Звонит колокольчик, сзывает в столовую.

Как проявляется одиночество? Бывает, что пансионеры выпивали и даже напивались где-нибудь в бистро поблизости. Прежде, когда были помоложе.

— Это было не так часто. Мы быстренько забирали их, укладывали в постель, и больше ничего. Еще, знаете, под старость они ищут любовь. Особенно женщины. Бывало, что и сходились. Но на стороне привязанностей не искали. И отсюда, из дома, никто, ни один не ушел. Все умирали здесь.

…Никого, никого из русских не осталось среди перес­лала. Тем большая благодарность им — французам, англичанам, югославам, полякам за то, что, как священник Старк когда-то, они помогают русским старикам уми­рать… Когда Мещерской в любой час звонят из Русского дома, она садится в машину и едет. Как-то в парижской больнице увидела русскую больную, у нее был рак — забрала к себе в тот же день.

— Мне это не трудно. Мэр Сент-Женевьев, комму­нист, — мой друг.

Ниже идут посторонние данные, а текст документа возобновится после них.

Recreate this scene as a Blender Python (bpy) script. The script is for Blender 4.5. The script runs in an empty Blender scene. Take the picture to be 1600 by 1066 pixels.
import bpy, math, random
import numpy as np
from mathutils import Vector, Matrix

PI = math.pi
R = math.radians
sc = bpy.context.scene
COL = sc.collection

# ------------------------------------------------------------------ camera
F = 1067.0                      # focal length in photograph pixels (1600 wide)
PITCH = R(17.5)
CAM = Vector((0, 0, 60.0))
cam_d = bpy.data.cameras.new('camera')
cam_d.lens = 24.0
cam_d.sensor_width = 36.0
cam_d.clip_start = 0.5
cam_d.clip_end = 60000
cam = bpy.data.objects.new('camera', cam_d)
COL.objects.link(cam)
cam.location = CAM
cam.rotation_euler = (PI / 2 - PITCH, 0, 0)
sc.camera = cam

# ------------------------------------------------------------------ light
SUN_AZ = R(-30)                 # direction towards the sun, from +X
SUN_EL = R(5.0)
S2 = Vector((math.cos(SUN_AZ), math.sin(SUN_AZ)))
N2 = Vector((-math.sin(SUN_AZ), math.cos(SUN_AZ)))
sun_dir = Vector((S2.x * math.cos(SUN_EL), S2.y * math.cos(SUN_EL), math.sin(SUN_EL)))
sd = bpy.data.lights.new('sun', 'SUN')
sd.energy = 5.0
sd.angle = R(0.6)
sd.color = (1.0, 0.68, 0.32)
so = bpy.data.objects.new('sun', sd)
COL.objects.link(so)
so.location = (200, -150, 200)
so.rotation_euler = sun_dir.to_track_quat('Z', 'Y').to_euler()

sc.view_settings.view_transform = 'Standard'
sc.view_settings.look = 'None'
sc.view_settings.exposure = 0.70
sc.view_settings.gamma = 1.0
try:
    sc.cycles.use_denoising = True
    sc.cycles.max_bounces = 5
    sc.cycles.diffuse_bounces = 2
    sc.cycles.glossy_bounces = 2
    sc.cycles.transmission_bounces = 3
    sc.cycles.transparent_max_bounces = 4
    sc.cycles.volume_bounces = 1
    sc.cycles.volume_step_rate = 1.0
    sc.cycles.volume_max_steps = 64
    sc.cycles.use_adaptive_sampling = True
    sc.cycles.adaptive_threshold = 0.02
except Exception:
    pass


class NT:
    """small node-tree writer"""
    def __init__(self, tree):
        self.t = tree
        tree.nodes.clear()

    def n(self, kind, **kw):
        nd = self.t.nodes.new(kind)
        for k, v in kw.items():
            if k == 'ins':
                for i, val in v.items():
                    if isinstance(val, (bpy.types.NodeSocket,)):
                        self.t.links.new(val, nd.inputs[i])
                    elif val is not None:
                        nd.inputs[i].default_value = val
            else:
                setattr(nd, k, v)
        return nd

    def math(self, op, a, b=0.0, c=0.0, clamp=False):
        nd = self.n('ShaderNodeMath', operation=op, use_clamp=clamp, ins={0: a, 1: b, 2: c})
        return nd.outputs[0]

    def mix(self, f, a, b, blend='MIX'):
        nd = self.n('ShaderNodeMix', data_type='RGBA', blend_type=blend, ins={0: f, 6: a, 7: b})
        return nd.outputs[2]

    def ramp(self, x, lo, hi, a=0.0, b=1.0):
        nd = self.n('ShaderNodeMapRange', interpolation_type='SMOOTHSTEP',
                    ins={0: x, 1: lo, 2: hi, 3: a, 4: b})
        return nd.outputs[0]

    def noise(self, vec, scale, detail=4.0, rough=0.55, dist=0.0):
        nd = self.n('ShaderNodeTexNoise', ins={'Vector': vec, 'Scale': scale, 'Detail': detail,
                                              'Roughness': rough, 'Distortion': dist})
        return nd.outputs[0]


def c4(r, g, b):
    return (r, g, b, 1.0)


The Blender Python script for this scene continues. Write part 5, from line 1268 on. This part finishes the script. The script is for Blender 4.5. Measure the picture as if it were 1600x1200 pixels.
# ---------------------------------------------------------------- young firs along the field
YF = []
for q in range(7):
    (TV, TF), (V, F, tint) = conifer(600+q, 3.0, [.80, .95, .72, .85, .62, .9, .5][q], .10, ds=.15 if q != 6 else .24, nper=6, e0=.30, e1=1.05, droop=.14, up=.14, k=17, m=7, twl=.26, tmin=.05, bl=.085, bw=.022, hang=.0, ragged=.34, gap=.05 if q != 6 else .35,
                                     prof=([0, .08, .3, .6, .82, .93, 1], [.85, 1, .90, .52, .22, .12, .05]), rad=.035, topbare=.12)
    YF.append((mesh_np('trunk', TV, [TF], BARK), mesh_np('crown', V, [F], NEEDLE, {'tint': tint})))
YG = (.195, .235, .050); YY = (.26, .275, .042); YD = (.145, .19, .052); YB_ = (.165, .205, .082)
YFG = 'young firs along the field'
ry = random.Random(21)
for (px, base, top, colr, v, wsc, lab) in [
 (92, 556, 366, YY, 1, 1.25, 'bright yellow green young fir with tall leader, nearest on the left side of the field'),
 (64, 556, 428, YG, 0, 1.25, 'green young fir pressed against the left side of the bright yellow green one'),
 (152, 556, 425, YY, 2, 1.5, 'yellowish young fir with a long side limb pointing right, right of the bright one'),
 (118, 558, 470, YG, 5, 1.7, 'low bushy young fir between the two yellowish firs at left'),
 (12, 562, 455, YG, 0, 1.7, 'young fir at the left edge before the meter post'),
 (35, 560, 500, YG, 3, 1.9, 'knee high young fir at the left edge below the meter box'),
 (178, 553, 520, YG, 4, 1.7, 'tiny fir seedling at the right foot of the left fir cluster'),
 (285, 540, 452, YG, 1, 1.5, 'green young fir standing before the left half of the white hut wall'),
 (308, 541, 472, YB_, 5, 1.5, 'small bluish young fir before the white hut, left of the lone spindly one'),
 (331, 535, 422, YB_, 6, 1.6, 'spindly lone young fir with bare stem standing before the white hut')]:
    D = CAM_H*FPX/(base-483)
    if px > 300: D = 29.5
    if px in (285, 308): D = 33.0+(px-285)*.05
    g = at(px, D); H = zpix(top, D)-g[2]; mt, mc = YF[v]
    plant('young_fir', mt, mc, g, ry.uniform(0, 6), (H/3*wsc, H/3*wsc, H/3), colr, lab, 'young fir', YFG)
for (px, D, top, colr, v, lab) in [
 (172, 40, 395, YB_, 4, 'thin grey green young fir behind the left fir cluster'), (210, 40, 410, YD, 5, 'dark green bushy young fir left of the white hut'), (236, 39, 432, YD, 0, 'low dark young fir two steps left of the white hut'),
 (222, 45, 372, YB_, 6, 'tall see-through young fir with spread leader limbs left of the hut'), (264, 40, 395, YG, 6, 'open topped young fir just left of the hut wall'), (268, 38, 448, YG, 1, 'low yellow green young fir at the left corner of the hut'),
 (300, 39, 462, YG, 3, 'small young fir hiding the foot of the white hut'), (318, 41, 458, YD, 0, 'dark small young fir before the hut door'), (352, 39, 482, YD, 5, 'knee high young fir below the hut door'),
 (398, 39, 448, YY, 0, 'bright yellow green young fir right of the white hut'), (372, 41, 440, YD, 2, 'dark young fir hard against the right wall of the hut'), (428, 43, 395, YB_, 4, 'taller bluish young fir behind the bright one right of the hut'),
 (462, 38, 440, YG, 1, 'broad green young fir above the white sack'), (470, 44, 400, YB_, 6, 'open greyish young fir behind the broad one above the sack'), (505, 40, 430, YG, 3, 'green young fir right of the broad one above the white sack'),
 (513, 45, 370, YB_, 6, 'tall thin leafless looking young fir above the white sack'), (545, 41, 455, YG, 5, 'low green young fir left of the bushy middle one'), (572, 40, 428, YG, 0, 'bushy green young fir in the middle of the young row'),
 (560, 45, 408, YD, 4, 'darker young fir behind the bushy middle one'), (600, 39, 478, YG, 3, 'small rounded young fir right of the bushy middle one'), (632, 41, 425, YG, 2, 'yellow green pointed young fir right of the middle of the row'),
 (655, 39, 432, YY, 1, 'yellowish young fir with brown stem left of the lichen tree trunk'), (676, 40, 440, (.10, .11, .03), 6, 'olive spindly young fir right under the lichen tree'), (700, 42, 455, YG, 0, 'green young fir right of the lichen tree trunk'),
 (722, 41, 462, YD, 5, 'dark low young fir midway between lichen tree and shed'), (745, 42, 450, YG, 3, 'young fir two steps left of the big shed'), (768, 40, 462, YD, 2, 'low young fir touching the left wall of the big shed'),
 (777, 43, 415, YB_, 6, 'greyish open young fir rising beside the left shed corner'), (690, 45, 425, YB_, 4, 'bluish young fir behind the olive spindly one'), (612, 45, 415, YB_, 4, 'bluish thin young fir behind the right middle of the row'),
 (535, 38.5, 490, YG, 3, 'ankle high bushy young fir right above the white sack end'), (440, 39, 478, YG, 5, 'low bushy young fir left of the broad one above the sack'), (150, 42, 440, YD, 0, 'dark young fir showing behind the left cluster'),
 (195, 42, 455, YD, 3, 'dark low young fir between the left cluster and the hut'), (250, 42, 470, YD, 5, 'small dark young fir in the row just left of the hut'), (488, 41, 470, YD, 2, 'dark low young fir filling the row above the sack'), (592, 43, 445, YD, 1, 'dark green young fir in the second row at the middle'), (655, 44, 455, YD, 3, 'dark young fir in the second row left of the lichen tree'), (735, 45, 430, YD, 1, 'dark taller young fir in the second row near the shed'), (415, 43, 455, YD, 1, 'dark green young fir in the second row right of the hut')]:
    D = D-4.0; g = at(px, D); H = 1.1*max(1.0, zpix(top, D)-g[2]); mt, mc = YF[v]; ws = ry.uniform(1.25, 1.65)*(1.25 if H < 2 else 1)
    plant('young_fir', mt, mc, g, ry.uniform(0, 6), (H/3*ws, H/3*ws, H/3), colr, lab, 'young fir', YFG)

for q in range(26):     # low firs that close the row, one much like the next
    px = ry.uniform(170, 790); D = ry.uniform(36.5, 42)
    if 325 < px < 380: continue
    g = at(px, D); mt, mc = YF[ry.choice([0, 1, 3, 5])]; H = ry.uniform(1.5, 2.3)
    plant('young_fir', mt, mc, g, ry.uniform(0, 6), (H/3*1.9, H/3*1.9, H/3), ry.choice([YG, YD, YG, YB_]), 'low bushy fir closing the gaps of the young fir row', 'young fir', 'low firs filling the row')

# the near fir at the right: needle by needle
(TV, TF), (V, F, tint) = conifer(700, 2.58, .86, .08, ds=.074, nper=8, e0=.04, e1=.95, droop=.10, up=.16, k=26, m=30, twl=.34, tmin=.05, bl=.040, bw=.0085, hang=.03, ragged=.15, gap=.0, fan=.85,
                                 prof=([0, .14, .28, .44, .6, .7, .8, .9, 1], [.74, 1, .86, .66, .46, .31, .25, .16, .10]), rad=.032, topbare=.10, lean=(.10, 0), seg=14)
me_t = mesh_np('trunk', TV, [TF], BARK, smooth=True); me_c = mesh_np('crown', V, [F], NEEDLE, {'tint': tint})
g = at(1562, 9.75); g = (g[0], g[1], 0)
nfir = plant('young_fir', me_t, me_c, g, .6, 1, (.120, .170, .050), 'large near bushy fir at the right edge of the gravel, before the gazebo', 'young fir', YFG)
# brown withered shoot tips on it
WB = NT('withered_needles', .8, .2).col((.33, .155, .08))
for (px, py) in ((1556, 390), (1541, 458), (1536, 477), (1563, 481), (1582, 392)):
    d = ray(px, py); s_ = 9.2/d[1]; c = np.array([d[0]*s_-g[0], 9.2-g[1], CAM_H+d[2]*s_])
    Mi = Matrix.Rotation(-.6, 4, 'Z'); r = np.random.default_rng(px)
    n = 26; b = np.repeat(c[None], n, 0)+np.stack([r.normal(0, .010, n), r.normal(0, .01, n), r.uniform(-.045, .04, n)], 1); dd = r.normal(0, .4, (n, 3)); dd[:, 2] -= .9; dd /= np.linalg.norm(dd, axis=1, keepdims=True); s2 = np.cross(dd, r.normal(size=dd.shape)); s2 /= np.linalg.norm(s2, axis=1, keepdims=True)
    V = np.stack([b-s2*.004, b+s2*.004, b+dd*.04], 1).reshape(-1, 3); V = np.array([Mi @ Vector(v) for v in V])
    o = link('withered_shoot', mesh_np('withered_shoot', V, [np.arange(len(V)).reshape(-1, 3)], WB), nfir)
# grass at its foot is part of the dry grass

Мсье Огно. Ну, конечно, я люблю русских…

— За что?

Улыбается:

— За то, что они не похожи на французов… Русские не скупы. Французы скупы. Но я заметила, русские, когда разбогатеют во Франции, тоже становятся ску­пыми. Потому что однажды в России они уже все поте­ряли и очень боятся потерять еще раз. Я хоть и францу­женка, но чувствую себя русской. И литературу, и музыку люблю русскую.